If you are doing it all by hand with a shovel, sure very hard - years of work if you are also working a job, etc. But if you are using a bobcat well, that’s just a few days worth of moving things around and getting them ready.

Think about it. :smiley:


Its 100% both options. You can look into the different places near you. Where I’m from and where I live now both had different options for where the soil would come from. One place was very much a “took it from place A to place B” and you get what you get. Hehehe.

The place I ended up deciding to go with was one that takes lawn debris, food debris, farm debris and mixes it in with construction removal. So its a combination of composted materials and materials that were a waste product from construction sites (soil removal activities).

When I was in KC - there was a place that combined river dredge with compost as well.

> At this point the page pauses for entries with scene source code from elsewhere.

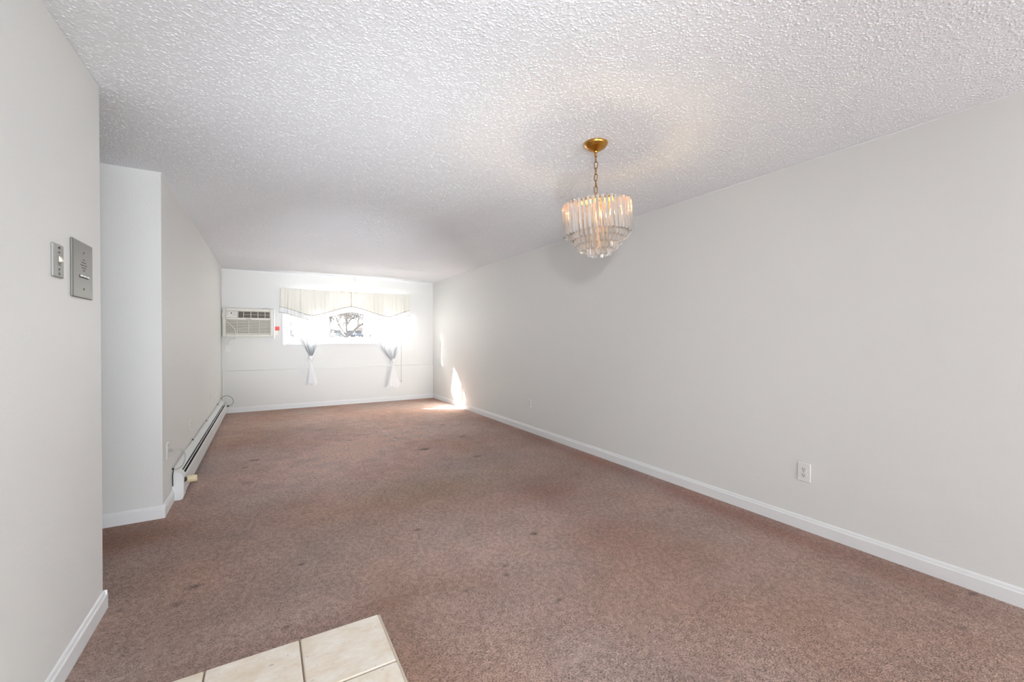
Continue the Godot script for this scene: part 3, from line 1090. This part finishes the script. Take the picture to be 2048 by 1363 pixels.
# ------------------------------------------------------------------ chandelier
func build_chandelier() -> void:
	var o := thing("chandelier", "lit tiered chandelier of clear acrylic prisms on a brass chain", "chandelier", Vector3(1.714, 0, -1.919))
	var m := MB.new()
	m.lathe([Vector2(0.071, 2.44), Vector2(0.071, 2.434), Vector2(0.068, 2.427), Vector2(0.055, 2.413), Vector2(0.038, 2.402), Vector2(0.02, 2.394), Vector2(0.012, 2.39), Vector2(0.010, 2.384), Vector2(0, 2.384)], Vector3.ZERO, 40)
	put("canopy", m, brass, o)
	m = MB.new()
	m.lathe([Vector2(0.006, 2.39), Vector2(0.006, 2.376), Vector2(0, 2.374)], Vector3.ZERO, 12)
	var ring := []
	for i in 16:
		var a := TAU * i / 16.0
		ring.append(Vector3(cos(a) * 0.011, 2.368 + sin(a) * 0.011, 0))
	m.tube(ring, 0.0025, 6, true)
	put("canopy_loop", m, brass, o)
	# chain: alternate links turned a quarter
	var link := MB.new()
	ring = []
	for i in 20:
		var a := TAU * i / 20.0
		var y := sin(a) * 0.0095 + (0.0115 if sin(a) > 0 else -0.0115)
		ring.append(Vector3(cos(a) * 0.0095, y, 0))
	link.tube(ring, 0.0024, 7, true)
	var lm := link.mesh()
	var bronze := metal(rgb8(150, 112, 66), 0.35)
	for k in 6:
		var c := put_mesh("chain_link", lm, bronze, o)
		c.position = Vector3(0.001 * sin(k * 2.0), 2.346 - k * 0.0365, 0)
		c.rotation = Vector3(0, deg_to_rad(30.5 + 90.0 * (k % 2) + 8.0 * sin(k * 1.7)), deg_to_rad(3.0 * sin(k * 2.3)))
	m = MB.new()
	var wire := []
	for i in 26:
		var t := i / 25.0
		wire.append(Vector3(0.006 * sin(t * 19.0), lerpf(2.38, 2.11, t), 0.006 * cos(t * 19.0)))
	m.tube(wire, 0.0017, 5)
	put("wire", m, paint(rgb8(176, 150, 110), 0.5), o)

	# the body hangs a little out of level
	var tilt := Basis(Vector3(0.66, 0, -0.75).normalized(), deg_to_rad(-3.2))
	var pivot := Vector3(0, 2.12, 0)
	var lay := func(n: Node3D, p: Vector3, turn: float) -> void:
		n.transform = Transform3D(tilt * Basis(Vector3.UP, turn), pivot + tilt * (p - pivot))
	m = MB.new()
	ring = []
	for i in 16:
		var a := TAU * i / 16.0
		ring.append(Vector3(cos(a) * 0.010, 2.128 + sin(a) * 0.010, 0))
	m.tube(ring, 0.0025, 6, true)
	m.lathe([Vector2(0.004, 2.122), Vector2(0.02, 2.116), Vector2(0.03, 2.108), Vector2(0.026, 2.09), Vector2(0.018, 2.075), Vector2(0.02, 2.065), Vector2(0.01, 2.055), Vector2(0.008, 1.92), Vector2(0.02, 1.915), Vector2(0.02, 1.905), Vector2(0, 1.90)], Vector3.ZERO, 24)
	var hub := put("hub", m, brass, o)
	hub.transform = Transform3D(tilt, pivot - tilt * pivot)
	# tiers: radius, top, number of prisms
	var tiers := [[0.196, 2.068, 46], [0.166, 2.038, 38], [0.136, 2.007, 31], [0.104, 1.975, 22], [0.062, 1.946, 12]]
	for t in tiers:
		m = MB.new()
		var band := []
		for i in 48:
			var a := TAU * i / 48.0
			band.append(Vector3(cos(a) * (t[0] - 0.012), t[1] - 0.012, sin(a) * (t[0] - 0.012)))
		m.tube(band, 0.003, 6, true)
		for k in 4:
			var a := TAU * k / 4.0 + 0.4
			m.tube([Vector3(0, t[1] - 0.012, 0), Vector3(cos(a) * (t[0] - 0.012), t[1] - 0.012, sin(a) * (t[0] - 0.012))], 0.0028, 6)
		var f := put("ring", m, brass, o)
		f.transform = Transform3D(tilt, pivot - tilt * pivot)
	# brass plate over the bulbs, keeping their light off the ceiling, with a toothed gallery
	m = MB.new()
	m.lathe([Vector2(0.0, 2.072), Vector2(0.141, 2.072), Vector2(0.141, 2.066), Vector2(0.0, 2.066)], Vector3.ZERO, 40)
	var plate := put("plate", m, brass, o)
	plate.transform = Transform3D(tilt, pivot - tilt * pivot)
	m = MB.new()
	for k in 40:
		var a := TAU * k / 40.0
		var b := TAU * (k + 1) / 40.0
		var p := Vector3(cos(a), 0, sin(a)) * 0.141
		var q := Vector3(cos(b), 0, sin(b)) * 0.141
		var y := Vector3(0, 2.066, 0)
		var n := (p + q).normalized()
		m.quad(p + y, q + y, q + y + Vector3(0, 0.012 if k % 2 else 0.02, 0), p + y + Vector3(0, 0.02 if k % 2 else 0.012, 0), n, n, n, n)
		m.quad(p * 0.98 + y, q * 0.98 + y, q * 0.98 + y + Vector3(0, 0.012 if k % 2 else 0.02, 0), p * 0.98 + y + Vector3(0, 0.02 if k % 2 else 0.012, 0), -n, -n, -n, -n)
	var gallery := put("gallery", m, brass, o)
	gallery.transform = Transform3D(tilt, pivot - tilt * pivot)

	var acrylic := paint(Color(1.0, 0.985, 0.97, 0.19), 0.03, 0.5)
	acrylic.refraction_enabled = true
	acrylic.refraction_scale = 0.049
	m = MB.new()
	var s := 0.0115
	var tri := [Vector2(0, s), Vector2(-s * 0.87, -s * 0.5), Vector2(s * 0.87, -s * 0.5)]
	m.extrude(tri, -0.178, 0.0, func(x: float, y: float, h: float) -> Vector3: return Vector3(x, h + (y * 0.5 if h < -0.1 else 0.0), y))
	var prism := m.mesh()
	for t in tiers:
		for k in t[2]:
			var a: float = TAU * k / t[2] + t[0] * 9.0
			var p := put_mesh("prism", prism, acrylic, o)
			lay.call(p, Vector3(sin(a) * t[0], t[1] + 0.002 * sin(k * 3.7), cos(a) * t[0]), a + 0.12 * sin(k * 2.1))
	# wire hooks of the outer prisms
	m = MB.new()
	for k in [3, 11, 19, 22, 30, 38, 43]:
		var a: float = TAU * k / 46.0 + 0.196 * 9.0
		var p := Vector3(sin(a) * 0.193, 2.068, cos(a) * 0.193)
		m.tube([p + Vector3(0, -0.012, 0), p + Vector3(0, 0.014, 0)], 0.0012, 4)
	var hooks := put("hooks", m, bronze, o)
	hooks.set_meta("kind", "stuff")
	hooks.transform = Transform3D(tilt, pivot - tilt * pivot)
	# bulbs in sockets, each with its lamp
	var glow := paint(rgb8(255, 236, 200), 0.4)
	glow.emission_enabled = true
	glow.emission = Color(1.0, 0.84, 0.60)
	glow.emission_energy_multiplier = 38.0
	for k in 5:
		var a := TAU * k / 5.0 + 0.3
		var p := Vector3(sin(a) * 0.085, 1.965, cos(a) * 0.085)
		m = MB.new()
		m.tube([Vector3(-sin(a) * 0.08, -0.045, -cos(a) * 0.08), Vector3(-sin(a) * 0.04, -0.05, -cos(a) * 0.04), Vector3(0, -0.035, 0)], 0.004, 6)
		m.lathe([Vector2(0, -0.04), Vector2(0.012, -0.038), Vector2(0.013, -0.005), Vector2(0.011, 0.0), Vector2(0, 0.0)], Vector3.ZERO, 14)
		var socket := put("socket", m, brass, o)
		lay.call(socket, p, 0.0)
		m = MB.new()
		m.lathe([Vector2(0, 0.0), Vector2(0.010, 0.002), Vector2(0.016, 0.018), Vector2(0.016, 0.03), Vector2(0.010, 0.05), Vector2(0.003, 0.064), Vector2(0, 0.066)], Vector3.ZERO, 16)
		var bulb := put("bulb", m, glow, o)
		lay.call(bulb, p, 0.0)
		var l := OmniLight3D.new()
		l.name = "bulb_light"
		l.position = pivot + tilt * (p + Vector3(0, 0.03, 0) - pivot)
		l.light_color = Color(1.0, 0.88, 0.72)
		l.light_energy = 0.02
		l.light_size = 0.012
		l.omni_range = 12.0
		l.omni_attenuation = 2.0
		l.shadow_enabled = true
		o.add_child(l, true)

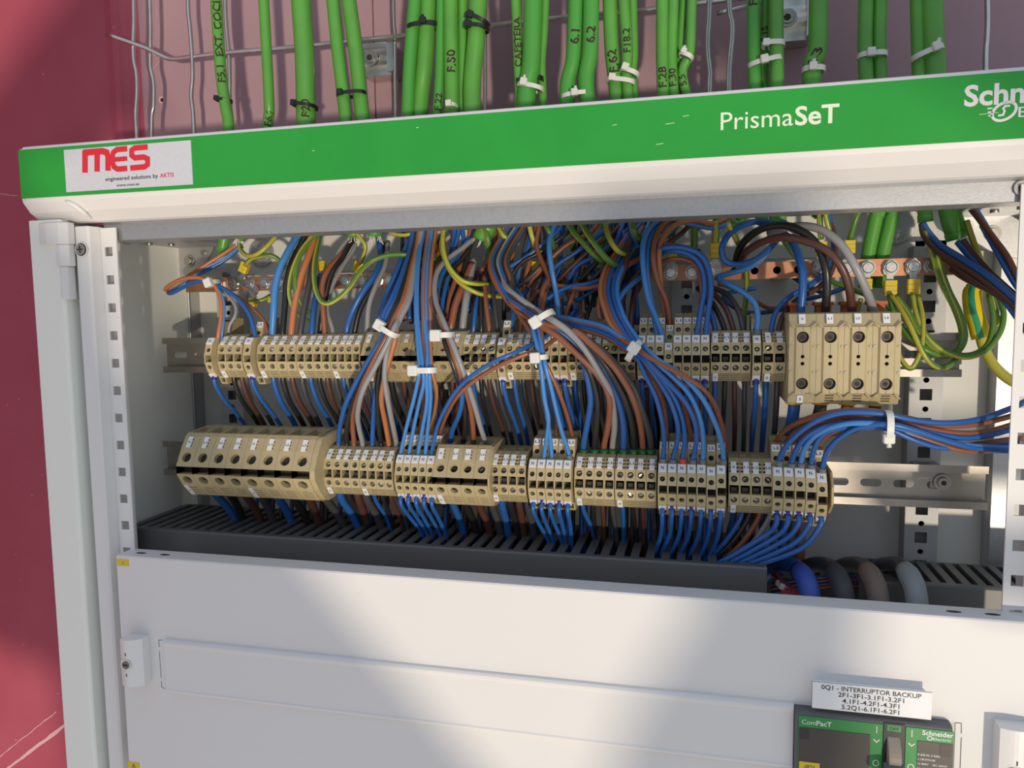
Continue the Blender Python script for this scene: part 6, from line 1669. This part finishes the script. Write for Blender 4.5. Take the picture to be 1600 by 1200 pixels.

Lots of options - in Colorado, there was mostly construction soil removal combined with cow and chicken manure. So many options out there - I bet there’s more than one where you are.

Sometimes I wonder why I am so interested in soil… but then I remember that I GROW THINGS. <3


Welp, @Cassin called me out in DM, so I thought I would clarify . . .

Don’t get me wrong from one sassy comment about regenerative farming and not valuing your time. I’ve done JADAM and regenerative Ag for years and often play devil’s advocate. I run Linux for the tools for OSINT business, but that is an edge case for most people. I’ve done organic craft soil grows and managed 150 flower lights and consulted much larger as a salty cash cropping farmer.

I do care about reducing agrochemical fertilizer and water usage to grow more efficiently when Bayer-Monsanto wants to push their unhealthy solutions on farmers. For most mainstream and row crop farmers it is about striking a balance between input cost and doing the right thing. And at the end of the day, I genuinely care about soil and people’s health.